Friday, January 19, 2018

Gaunilo's Criticism of Anselm's Ontological Argument

For my MCCC Philosophy of Religion Students. Here is what I want you to be able to say for the oral exams.

Anselm's contemporary Gaunilo thought Anselm was a fool for believing that you could just think of something in your mind, and it would then actually exist in reality.

Gaunilo said, if that's true, then I can think of a great island, and because it is greater to exist in reality than just in the mind, my "greatest island" must exist.

Our objections to Gaunilo are these:

1) Gaunilo misunderstands and misquotes Anselm. Gaunilo writes: "How is the fact that this greater being has been proved to be greater than everything else supposed to show me that it exists in actual fact."

But Anselm is not talking about "a greater being," or a "being greater than everything else," but rather a "greatest possible being". 

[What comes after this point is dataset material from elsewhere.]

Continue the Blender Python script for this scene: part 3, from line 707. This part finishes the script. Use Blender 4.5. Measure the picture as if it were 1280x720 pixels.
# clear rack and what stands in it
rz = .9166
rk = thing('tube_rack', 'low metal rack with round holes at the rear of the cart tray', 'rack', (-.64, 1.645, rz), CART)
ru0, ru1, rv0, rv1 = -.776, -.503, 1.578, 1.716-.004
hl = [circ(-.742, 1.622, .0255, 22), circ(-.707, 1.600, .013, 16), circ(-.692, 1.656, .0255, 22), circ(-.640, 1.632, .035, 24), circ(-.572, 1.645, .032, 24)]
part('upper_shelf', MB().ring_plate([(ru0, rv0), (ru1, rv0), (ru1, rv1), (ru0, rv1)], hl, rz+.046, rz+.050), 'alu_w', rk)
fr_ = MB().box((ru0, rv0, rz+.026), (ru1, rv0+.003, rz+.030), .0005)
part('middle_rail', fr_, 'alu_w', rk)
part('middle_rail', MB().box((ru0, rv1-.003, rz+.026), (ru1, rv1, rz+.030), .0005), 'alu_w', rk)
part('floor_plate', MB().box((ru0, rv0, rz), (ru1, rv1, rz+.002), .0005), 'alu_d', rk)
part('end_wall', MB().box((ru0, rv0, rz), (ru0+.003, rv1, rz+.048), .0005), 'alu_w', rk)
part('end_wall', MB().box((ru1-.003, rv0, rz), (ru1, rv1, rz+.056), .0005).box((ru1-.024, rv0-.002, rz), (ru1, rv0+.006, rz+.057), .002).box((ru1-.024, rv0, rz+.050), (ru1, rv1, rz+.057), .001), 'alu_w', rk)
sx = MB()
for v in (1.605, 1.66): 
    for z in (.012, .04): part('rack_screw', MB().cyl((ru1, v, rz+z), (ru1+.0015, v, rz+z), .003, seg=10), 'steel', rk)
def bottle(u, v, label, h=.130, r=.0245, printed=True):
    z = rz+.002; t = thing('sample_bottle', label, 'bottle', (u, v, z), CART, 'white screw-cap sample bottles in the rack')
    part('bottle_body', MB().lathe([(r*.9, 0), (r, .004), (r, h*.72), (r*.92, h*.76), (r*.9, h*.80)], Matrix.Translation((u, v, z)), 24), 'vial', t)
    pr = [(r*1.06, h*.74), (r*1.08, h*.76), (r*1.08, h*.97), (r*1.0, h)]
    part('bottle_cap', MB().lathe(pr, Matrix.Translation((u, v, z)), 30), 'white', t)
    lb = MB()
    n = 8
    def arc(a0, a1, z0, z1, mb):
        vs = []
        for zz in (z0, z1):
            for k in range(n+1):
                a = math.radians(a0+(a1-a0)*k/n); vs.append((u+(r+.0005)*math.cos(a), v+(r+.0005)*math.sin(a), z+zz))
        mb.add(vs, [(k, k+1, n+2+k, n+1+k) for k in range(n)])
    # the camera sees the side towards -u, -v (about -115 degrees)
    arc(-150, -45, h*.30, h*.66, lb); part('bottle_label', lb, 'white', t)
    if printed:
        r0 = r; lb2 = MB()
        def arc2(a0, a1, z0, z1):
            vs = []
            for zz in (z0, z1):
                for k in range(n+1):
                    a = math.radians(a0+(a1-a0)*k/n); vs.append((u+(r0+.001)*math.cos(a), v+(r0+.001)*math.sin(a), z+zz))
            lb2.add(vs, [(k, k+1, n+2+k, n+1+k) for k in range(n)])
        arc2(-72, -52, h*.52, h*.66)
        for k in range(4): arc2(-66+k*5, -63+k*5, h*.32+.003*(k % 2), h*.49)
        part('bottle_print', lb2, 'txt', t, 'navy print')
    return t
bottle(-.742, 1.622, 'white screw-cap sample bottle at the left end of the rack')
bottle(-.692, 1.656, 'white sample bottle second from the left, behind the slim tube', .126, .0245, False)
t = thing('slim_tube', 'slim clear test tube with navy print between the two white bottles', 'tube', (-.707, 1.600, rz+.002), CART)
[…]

2) Even if Gaunilo had correctly understood Anselm's "greatest possible being," there would still be a problem, which is: Contingent things like islands have no intrinsic maximums. For example, you could not think of a "greatest possible number," or a "greatest possible pizza." So, Gaunilo cannot think of of a "greatest possible island."

3) Even if "greatest possible island" was conceivable (which it is not), it would be a subjective thing. For example, my "greatest possible island" would include sushi at every meal with the music of David Hasselhoff playing 24/7. Presumably your greatest possible island would not.